Ergodic Systems

Ergodic theory may be viewed as the study of measure (or, more generally, measure class) preserving actions of groups (or semigroups) on measure spaces.

The main examples to be treated throughout these notes arise as follows. Let G be a locally compact group, and let H, L be closed subgroups of G. The homogeneous space G/H carries a unique G-invariant measure class. Now, L acts on G/H by left translations. An interesting and important problem is to study, for specific G, H, L this action of L on G/H from a measure theoretic point of view. Usually, H is a lattice in G (see Chap. II, §2) so that G/H carries a G-invariant probability measure. So, we shall almost always deal with measure preserving actions on a probability space.

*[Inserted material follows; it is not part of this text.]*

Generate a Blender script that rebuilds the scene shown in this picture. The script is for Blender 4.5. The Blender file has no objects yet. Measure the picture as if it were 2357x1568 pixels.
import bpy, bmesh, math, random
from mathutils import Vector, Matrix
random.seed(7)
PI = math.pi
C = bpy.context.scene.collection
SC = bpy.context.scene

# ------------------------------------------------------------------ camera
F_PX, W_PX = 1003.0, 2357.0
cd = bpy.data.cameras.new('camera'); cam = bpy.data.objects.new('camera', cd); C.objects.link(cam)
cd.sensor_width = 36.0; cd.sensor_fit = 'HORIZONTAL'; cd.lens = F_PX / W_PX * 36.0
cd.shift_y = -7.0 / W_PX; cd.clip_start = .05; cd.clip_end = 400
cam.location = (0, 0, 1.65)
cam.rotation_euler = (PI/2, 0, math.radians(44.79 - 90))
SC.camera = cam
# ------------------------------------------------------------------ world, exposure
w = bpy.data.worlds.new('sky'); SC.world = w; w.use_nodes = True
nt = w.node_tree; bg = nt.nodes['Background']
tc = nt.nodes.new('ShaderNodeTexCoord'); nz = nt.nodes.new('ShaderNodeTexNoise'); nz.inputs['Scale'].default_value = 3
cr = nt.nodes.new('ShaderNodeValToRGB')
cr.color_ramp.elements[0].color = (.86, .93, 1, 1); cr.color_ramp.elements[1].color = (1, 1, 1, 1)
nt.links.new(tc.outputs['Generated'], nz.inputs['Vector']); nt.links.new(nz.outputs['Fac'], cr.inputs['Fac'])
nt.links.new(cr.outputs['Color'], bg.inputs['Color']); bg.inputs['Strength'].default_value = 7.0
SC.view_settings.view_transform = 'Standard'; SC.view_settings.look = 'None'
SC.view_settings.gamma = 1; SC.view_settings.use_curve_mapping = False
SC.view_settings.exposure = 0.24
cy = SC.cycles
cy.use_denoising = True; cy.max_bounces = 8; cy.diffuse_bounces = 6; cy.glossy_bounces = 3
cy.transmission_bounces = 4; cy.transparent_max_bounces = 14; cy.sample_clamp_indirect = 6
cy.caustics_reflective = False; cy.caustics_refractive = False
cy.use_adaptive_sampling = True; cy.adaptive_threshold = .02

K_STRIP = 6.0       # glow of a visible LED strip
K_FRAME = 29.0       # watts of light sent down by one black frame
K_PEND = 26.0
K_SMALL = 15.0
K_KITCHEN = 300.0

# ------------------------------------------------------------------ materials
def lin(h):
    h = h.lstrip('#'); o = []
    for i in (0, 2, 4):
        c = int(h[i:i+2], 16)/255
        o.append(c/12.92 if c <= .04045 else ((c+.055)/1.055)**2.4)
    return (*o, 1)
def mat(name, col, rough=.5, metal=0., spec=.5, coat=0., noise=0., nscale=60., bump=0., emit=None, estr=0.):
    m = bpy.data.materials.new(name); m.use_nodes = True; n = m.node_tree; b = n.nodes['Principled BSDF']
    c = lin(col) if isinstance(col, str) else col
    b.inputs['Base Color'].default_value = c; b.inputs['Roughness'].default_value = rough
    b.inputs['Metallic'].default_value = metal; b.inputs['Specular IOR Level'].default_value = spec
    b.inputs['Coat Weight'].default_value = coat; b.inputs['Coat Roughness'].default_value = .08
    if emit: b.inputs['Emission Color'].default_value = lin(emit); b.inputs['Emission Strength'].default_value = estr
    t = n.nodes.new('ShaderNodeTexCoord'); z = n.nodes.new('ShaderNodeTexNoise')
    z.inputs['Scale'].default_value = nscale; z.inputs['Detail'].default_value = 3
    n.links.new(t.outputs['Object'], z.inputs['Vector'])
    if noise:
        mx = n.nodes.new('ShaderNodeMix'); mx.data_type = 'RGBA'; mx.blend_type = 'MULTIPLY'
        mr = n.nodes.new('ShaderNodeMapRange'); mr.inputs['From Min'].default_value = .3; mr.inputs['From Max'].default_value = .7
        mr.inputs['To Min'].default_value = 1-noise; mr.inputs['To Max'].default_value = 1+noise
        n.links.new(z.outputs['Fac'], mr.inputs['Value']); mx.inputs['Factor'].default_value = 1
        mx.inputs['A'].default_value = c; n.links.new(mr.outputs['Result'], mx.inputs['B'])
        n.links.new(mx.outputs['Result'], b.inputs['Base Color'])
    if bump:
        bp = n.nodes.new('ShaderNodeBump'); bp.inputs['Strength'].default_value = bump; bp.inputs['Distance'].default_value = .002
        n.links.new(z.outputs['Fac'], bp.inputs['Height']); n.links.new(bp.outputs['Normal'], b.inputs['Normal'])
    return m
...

This chapter is a quick introduction to ergodic theory. We discuss mainly material which is relevant for later chapters.

Our exposition is incomplete as several important topics, such as entropy, have been omitted. Section 1 contains some standard examples of ergodic actions. In Section 2, ergodicity is formulated in terms of unitary group representations (the so-called Koopmanism). The classical ergodic theorem of von Neumann is proved and M. Keane's elegant proof of Birkhoff's ergodic theorem is reproduced. Moreover, strong mixing and weak mixing are introduced and discussed from the point of view of unitary representations. In Section 3, we state the theorem about the decomposition of general measure preserving group actions into ergodic pieces.